→ Supplied data:
Begin

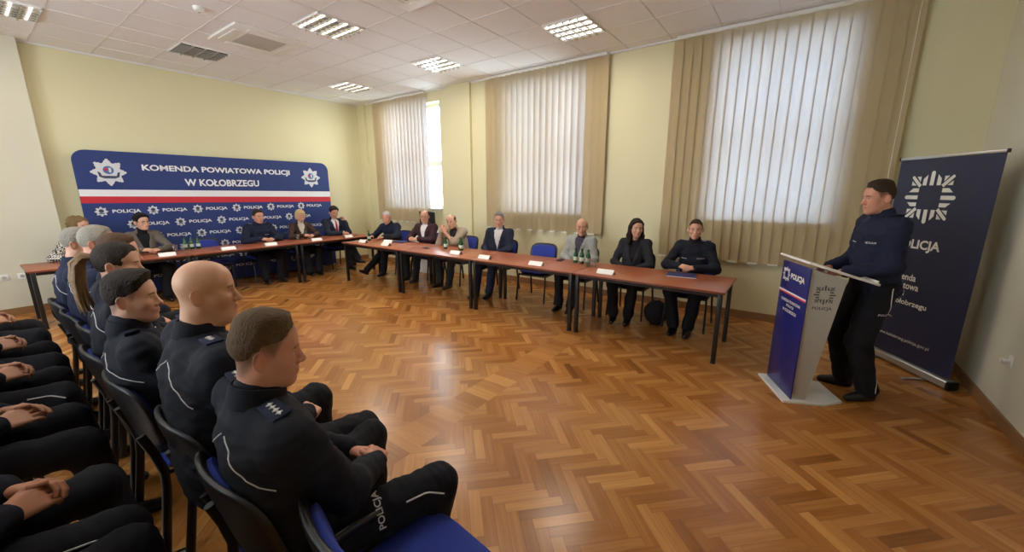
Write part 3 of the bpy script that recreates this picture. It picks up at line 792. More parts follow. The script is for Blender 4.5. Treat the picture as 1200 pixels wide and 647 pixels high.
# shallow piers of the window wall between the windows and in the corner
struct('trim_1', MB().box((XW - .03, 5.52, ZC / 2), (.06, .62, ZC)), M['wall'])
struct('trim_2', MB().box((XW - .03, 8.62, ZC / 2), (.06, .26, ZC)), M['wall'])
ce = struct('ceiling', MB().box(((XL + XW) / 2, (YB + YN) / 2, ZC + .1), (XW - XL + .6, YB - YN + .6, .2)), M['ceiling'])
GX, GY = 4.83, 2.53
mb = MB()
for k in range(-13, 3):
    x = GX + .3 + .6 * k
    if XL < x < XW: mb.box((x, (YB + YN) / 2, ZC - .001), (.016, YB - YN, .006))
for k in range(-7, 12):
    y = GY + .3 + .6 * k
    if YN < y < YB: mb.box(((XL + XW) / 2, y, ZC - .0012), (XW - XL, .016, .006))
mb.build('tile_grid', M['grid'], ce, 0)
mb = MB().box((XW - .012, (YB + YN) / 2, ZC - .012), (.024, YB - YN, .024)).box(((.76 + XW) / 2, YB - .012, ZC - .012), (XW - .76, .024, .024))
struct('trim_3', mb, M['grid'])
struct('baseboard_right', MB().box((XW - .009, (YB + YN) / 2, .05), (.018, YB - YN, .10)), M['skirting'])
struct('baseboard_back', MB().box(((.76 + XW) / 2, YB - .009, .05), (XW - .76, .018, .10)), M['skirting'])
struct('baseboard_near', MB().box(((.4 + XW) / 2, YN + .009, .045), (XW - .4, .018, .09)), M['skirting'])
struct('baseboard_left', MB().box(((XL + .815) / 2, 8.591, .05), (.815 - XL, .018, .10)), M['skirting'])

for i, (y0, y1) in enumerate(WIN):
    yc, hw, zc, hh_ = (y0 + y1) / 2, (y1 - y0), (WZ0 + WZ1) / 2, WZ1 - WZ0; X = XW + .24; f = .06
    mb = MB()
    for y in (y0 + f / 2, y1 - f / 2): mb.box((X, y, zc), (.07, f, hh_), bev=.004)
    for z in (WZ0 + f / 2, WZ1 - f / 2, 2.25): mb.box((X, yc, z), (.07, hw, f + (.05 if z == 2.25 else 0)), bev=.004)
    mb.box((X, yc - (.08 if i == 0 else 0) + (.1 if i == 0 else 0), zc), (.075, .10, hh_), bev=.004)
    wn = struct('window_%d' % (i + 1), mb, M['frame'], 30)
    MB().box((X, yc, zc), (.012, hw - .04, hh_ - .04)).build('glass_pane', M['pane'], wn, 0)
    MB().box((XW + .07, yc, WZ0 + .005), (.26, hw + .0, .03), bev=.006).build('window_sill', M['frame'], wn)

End

→ The problem:
Quote the full listing above word for word; exclude every picture from the copy.

→ Solution for this exercise:
Write part 3 of the bpy script that recreates this picture. It picks up at line 792. More parts follow. The script is for Blender 4.5. Treat the picture as 1200 pixels wide and 647 pixels high.
# shallow piers of the window wall between the windows and in the corner
struct('trim_1', MB().box((XW - .03, 5.52, ZC / 2), (.06, .62, ZC)), M['wall'])
struct('trim_2', MB().box((XW - .03, 8.62, ZC / 2), (.06, .26, ZC)), M['wall'])
ce = struct('ceiling', MB().box(((XL + XW) / 2, (YB + YN) / 2, ZC + .1), (XW - XL + .6, YB - YN + .6, .2)), M['ceiling'])
GX, GY = 4.83, 2.53
mb = MB()
for k in range(-13, 3):
    x = GX + .3 + .6 * k
    if XL < x < XW: mb.box((x, (YB + YN) / 2, ZC - .001), (.016, YB - YN, .006))
for k in range(-7, 12):
    y = GY + .3 + .6 * k
    if YN < y < YB: mb.box(((XL + XW) / 2, y, ZC - .0012), (XW - XL, .016, .006))
mb.build('tile_grid', M['grid'], ce, 0)
mb = MB().box((XW - .012, (YB + YN) / 2, ZC - .012), (.024, YB - YN, .024)).box(((.76 + XW) / 2, YB - .012, ZC - .012), (XW - .76, .024, .024))
struct('trim_3', mb, M['grid'])
struct('baseboard_right', MB().box((XW - .009, (YB + YN) / 2, .05), (.018, YB - YN, .10)), M['skirting'])
struct('baseboard_back', MB().box(((.76 + XW) / 2, YB - .009, .05), (XW - .76, .018, .10)), M['skirting'])
struct('baseboard_near', MB().box(((.4 + XW) / 2, YN + .009, .045), (XW - .4, .018, .09)), M['skirting'])
struct('baseboard_left', MB().box(((XL + .815) / 2, 8.591, .05), (.815 - XL, .018, .10)), M['skirting'])

for i, (y0, y1) in enumerate(WIN):
    yc, hw, zc, hh_ = (y0 + y1) / 2, (y1 - y0), (WZ0 + WZ1) / 2, WZ1 - WZ0; X = XW + .24; f = .06
    mb = MB()
    for y in (y0 + f / 2, y1 - f / 2): mb.box((X, y, zc), (.07, f, hh_), bev=.004)
    for z in (WZ0 + f / 2, WZ1 - f / 2, 2.25): mb.box((X, yc, z), (.07, hw, f + (.05 if z == 2.25 else 0)), bev=.004)
    mb.box((X, yc - (.08 if i == 0 else 0) + (.1 if i == 0 else 0), zc), (.075, .10, hh_), bev=.004)
    wn = struct('window_%d' % (i + 1), mb, M['frame'], 30)
    MB().box((X, yc, zc), (.012, hw - .04, hh_ - .04)).build('glass_pane', M['pane'], wn, 0)
    MB().box((XW + .07, yc, WZ0 + .005), (.26, hw + .0, .03), bev=.006).build('window_sill', M['frame'], wn)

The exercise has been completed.